Mexico’s Attorney General’s Office announced the arrest of Yoel Alter, a member of the ultra-Orthodox Lev Tahor sect, who is accused of trafficking minors for the purpose of forced marriages with other members of the group.
According to investigations conducted by the Mexican prosecutor’s office, Alter holds a senior rank within the cult.
A Mexican federal judge ordered his arrest back in 2022 for charges of organized crime and human trafficking.
Alter was arrested in Guatemala on January 24 based on a temporary arrest warrant for extradition at the request of Mexican authorities. On October 14, the defendant definitively lost his appeal against the extradition case.
Although authorities in both countries originally agreed that the transfer of the defendant would take place at Mexico City International Airport, the Attorney General’s Office stated in its announcement that the extradition occurred in Chiapas, a Mexican state that shares a border with Guatemala.

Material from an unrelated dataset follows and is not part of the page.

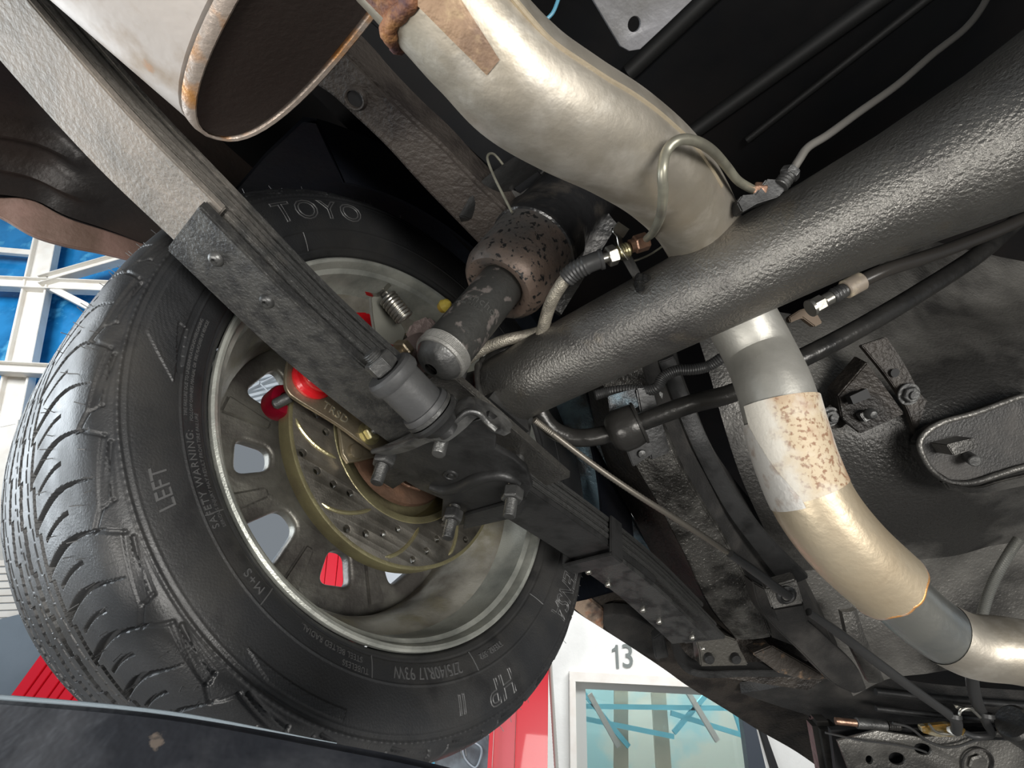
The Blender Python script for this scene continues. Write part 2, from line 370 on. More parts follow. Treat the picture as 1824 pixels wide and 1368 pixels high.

Guatemalan authorities claimed that the offenses attributed to Alter are punishable in both countries, the statute of limitations for which does not expire until 2052.
Lev Tahor activity in Guatemala
The extradition request was supported by evidence confirming Lev Tahor’s presence in Chiapas, where an “area of operation” was identified and previous arrests of leaders and rescues of minors were carried out.
According to reports in the Guatemalan media, on December 20, 2024, the country’s prosecutor’s office raided the cult’s headquarters in the Santa Rosa district, about 60 kilometers southeast of Guatemala City.
The operation led to the rescue of 160 children, after four minors fled the compound in mid-November 2024 and reported the allegedly abusive conditions.
In addition, last November, Colombian authorities rescued 17 minors who were staying with cult members in a hotel in Yarumal, Colombia. Five of the members, from the United States, Canada, and Guatemala, were issued Interpol warrants for the charges of parental kidnapping and human trafficking.
“Lev Tahor” was founded in 1988 in Jerusalem by Rabbi Shlomo Erez Helbrans.
It is a cult that practices an ultra-Orthodox version of Judaism characterized by strict rules, rigid dietary laws, anti-Zionist ideology, and dark, robe-like clothing. For more than two decades, the group has been accused of child abuse, pedophilia, kidnapping, and neglect.